The Ivory Tower

June 26, 2010

Education, Post Modernism

Not too long ago I read a passage of writing about the state of modern academia. It was a short narrative that followed a man as he wound his way through a war torn-city, destroyed by bombs and littered with the corpses of the city’s inhabitants. At one point he rounds a pile of rubble which was once a church and finds himself at the base of a tall, lean, and beautiful ivory tower. As he surveys the world around him, he finds the lure of the gleaming white building standing tall among the surrounding rubble to be irresistable.

He enters the tower and begins climbing the stairs. He climbs and climbs and climbs. As he does, he begins to look down through the windows at the landscape of destruction around the tower; he finds within himself a desire to make it to the top, learn the secret of this place, and return with the knowledge necessary to bring the city below him up to the level of this tower. 

He continues climbing until he reaches the top floor, and he finds a long dark hallway leading to a brightly lit room. As he begins to move down the hallway, he hears the sound of a man’s voice. The voice seems to be excited. He continues on as he realizes the man in this room is congratulating and praising someone. As he reaches the door, the wanderer can barely contain his excitement, assuming the men in this room must have found a cure to the woes of those dying in the streets below.

When the wanderer opens the room, he finds himself in a bathroom. And to his great surprise, he finds a lone man sitting on the ground with a fishing pole whose line is leading to the bathtub. The wanderer walks up to the bathtub and sees the line leading to a hook sitting on the bottom of an empty tub. The wanderer turns to the man and asks “what are you doing?”

“Fishing,” the man excitedly replied. “And I have almost found something of true value so many times! It just barely keeps avoiding me.”

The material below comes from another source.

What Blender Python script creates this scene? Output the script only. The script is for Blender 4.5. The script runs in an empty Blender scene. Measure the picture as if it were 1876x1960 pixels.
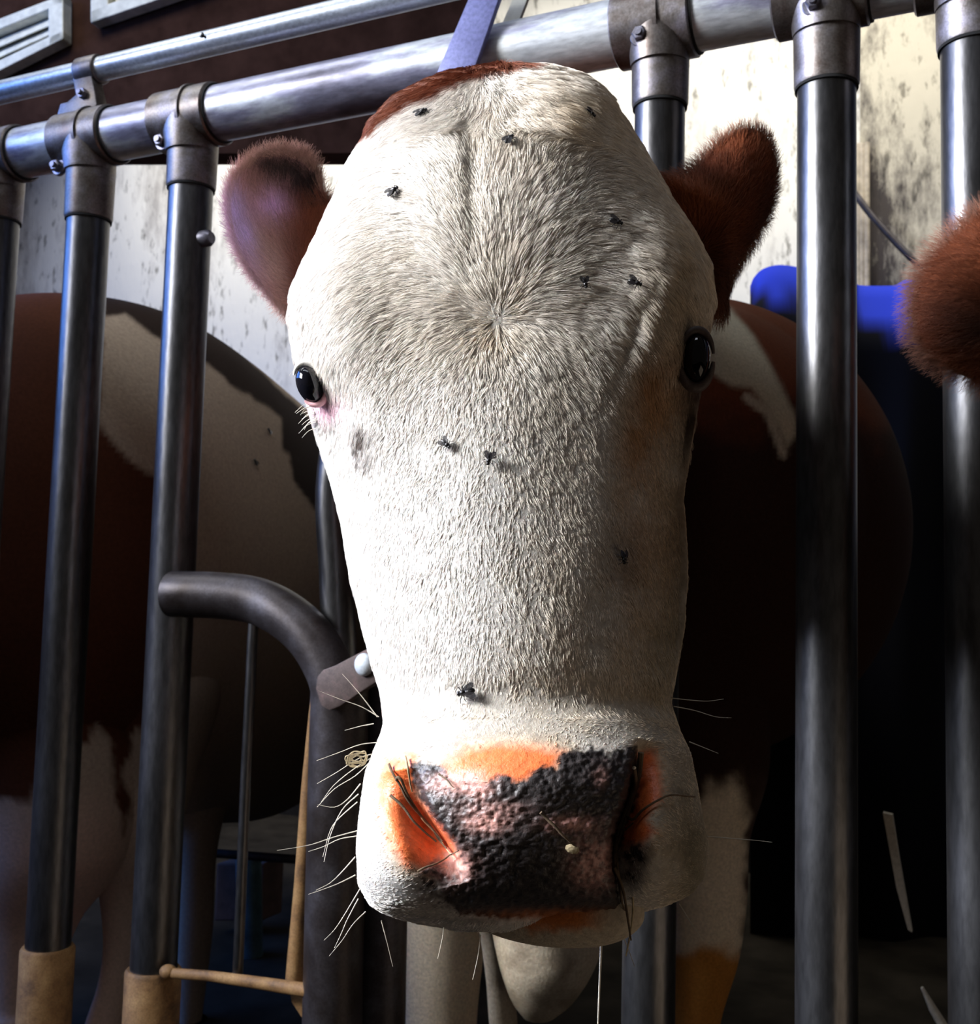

This story is meant to parallel the status of modern academia and the students who enter it. I have embellished parts of it from its original form, but my purpose in sharing this is not to bash the modern university. As a seminary student, I sometimes wonder if this is not an accurate portrayal of what happens to the average Christian who enters the hallowed halls of religious academia. I have seen far too many men enter the seminary with plans to change the world only to take up their own pole and forget the dying world left behind.

If you are one of the few who enter into the fold of religious education in order to help the dying world around you, do not forget those people. Their need for salvation from certain destruction should be what is driving you, not an empty and vain intellectual exercise.